Dayton cashes in on Flyers' success

ByDarren Rovell ESPN logo
Friday, May 23, 2014

Dayton's surprise run to the Elite Eight of this past season's NCAA tournament was worth nearly $73 million to the city.

A report issued by Dayton's city commissioners this month concluded that the Flyers garnered the equivalent of $36.7 million for Dayton during the play of their four games, $34.5 million from replays and television clips, and $726,321 in value from social media posts. The team's Twitter handle, @daytonflyers, received more than 90 million impressions from the start of the tournament on March 18 to when the team was knocked out by overall top seed Florida on March 29.

The Flyers, a No. 11 seed, beat No. 6 Ohio State, No. 3 Syracuse and No. 10 Stanford in the South Region before falling to the Gators.

The team's run did cost the city of Dayton something.
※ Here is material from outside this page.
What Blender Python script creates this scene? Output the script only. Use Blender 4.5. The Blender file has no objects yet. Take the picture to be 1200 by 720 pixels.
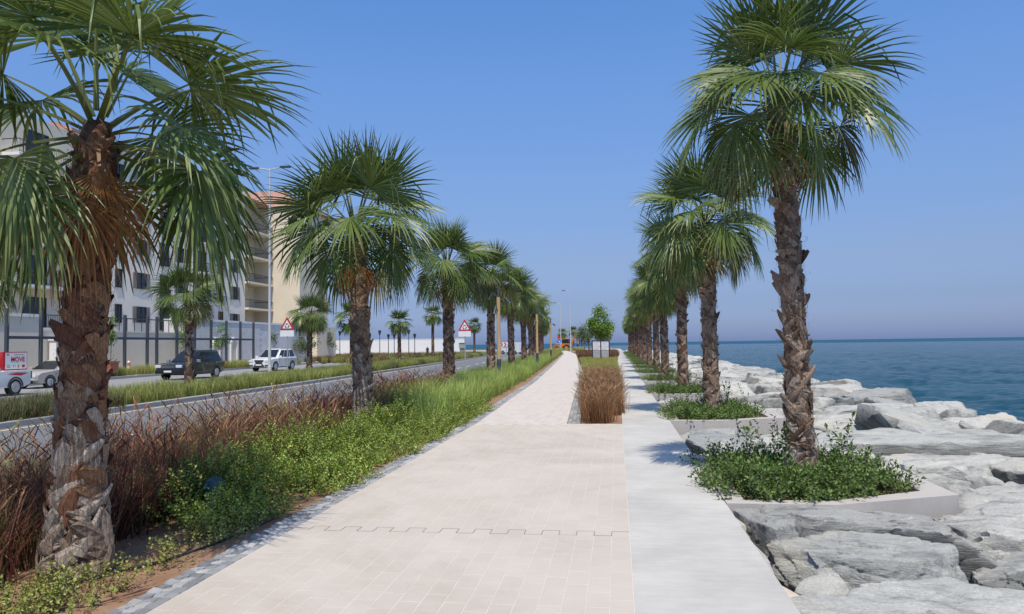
import bpy, bmesh, math, random
import numpy as np
from mathutils import Vector, Matrix, Euler, noise

sc = bpy.context.scene
C = sc.collection
rad = math.radians
PI = math.pi

# ------------------------------------------------------------------ camera, sky, sun, exposure
EYE = 1.65
yaw, pitch, roll = math.atan(122 / 900), math.atan(43.5 / 900), rad(0.8)
f0 = Vector((-math.sin(yaw), math.cos(yaw), 0)); r0 = Vector((math.cos(yaw), math.sin(yaw), 0)); zz = Vector((0, 0, 1))
fw = math.cos(pitch) * f0 + math.sin(pitch) * zz
u0 = -math.sin(pitch) * f0 + math.cos(pitch) * zz
rt = math.cos(roll) * r0 - math.sin(roll) * u0
up = math.cos(roll) * u0 + math.sin(roll) * r0
cam_d = bpy.data.cameras.new('camera'); cam = bpy.data.objects.new('camera', cam_d); C.objects.link(cam)
M = Matrix((rt, up, -fw)).transposed().to_4x4(); M.translation = (0, 0, EYE)
cam.matrix_world = M
cam_d.sensor_width = 36; cam_d.lens = 27.0; cam_d.clip_start = 0.05; cam_d.clip_end = 80000
sc.camera = cam

SUN_EL = 65.0
w = bpy.data.worlds.new('World'); sc.world = w; w.use_nodes = True
nt = w.node_tree; nt.nodes.clear()
sky = nt.nodes.new('ShaderNodeTexSky'); sky.sky_type = 'NISHITA'; sky.sun_disc = False
sky.sun_elevation = rad(SUN_EL); sky.sun_rotation = rad(168.0)
sky.altitude = 0.0; sky.air_density = 1.0; sky.dust_density = 1.0; sky.ozone_density = 6.0
bg = nt.nodes.new('ShaderNodeBackground'); bg.inputs[1].default_value = 0.10
wo = nt.nodes.new('ShaderNodeOutputWorld')
# dusty coastal air: the same grading with height all round the horizon, saturated blue above a dull haze band
tcw = nt.nodes.new('ShaderNodeTexCoord'); spx = nt.nodes.new('ShaderNodeSeparateXYZ'); nt.links.new(tcw.outputs['Generated'], spx.inputs[0])
cr = nt.nodes.new('ShaderNodeValToRGB'); el_ = cr.color_ramp.elements
STOPS = [(0.0, (.80, .98, 1.80)), (.02, (.77, .90, 1.50)), (.053, (.78, .83, 1.22)), (.108, (1.0, .97, 1.18)), (.2155, (1.21, 1.28, 1.48)), (.317, (1.28, 1.50, 1.78)), (.41, (1.19, 1.57, 1.92)), (1.0, (1.25, 1.40, 1.45))]  # last stop, overhead and out of view, is raised to brighten shaded walls
el_[0].position, el_[0].color = STOPS[0][0], (*STOPS[0][1], 1); el_[1].position, el_[1].color = STOPS[-1][0], (*STOPS[-1][1], 1)
for p_, c_ in STOPS[1:-1]:
    e_ = el_.new(p_); e_.color = (*c_, 1)
nt.links.new(spx.outputs[2], cr.inputs[0])
mg = nt.nodes.new('ShaderNodeMix'); mg.data_type = 'RGBA'; mg.blend_type = 'MULTIPLY'; mg.inputs[0].default_value = 1.0
nt.links.new(sky.outputs[0], mg.inputs[6]); nt.links.new(cr.outputs[0], mg.inputs[7])
nt.links.new(mg.outputs[2], bg.inputs[0]); nt.links.new(bg.outputs[0], wo.inputs[0])

sl = bpy.data.lights.new('sun', 'SUN'); so = bpy.data.objects.new('sun', sl); C.objects.link(so)
sl.energy = 4.3; sl.angle = rad(0.53); sl.color = (1.0, 0.925, 0.80)
saz = rad(12.0)      # the sun stands behind the camera, a little to the right
sdir = Vector((math.cos(rad(SUN_EL)) * math.sin(saz), -math.cos(rad(SUN_EL)) * math.cos(saz), math.sin(rad(SUN_EL))))
so.rotation_euler = sdir.to_track_quat('Z', 'Y').to_euler()
so.location = (0, -20, 60)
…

To control the celebrations, the city paid more than $57,000 in overtime to police officers, according to the Dayton Daily News.

Dayton is the sixth-largest city in Ohio behind Columbus, Cleveland, Cincinnati, Toledo and Akron.

Schools that have had Final Four runs have concluded that making it just one more game than Dayton did is worth much more. George Mason said its run in 2006 was worth $677 million to the school, and Wichita State's trip to the Final Four in 2013 was said to be worth $555 million.

Butler's trips to the title game were said to be worth $639 million in 2010 and $512 million in 2011.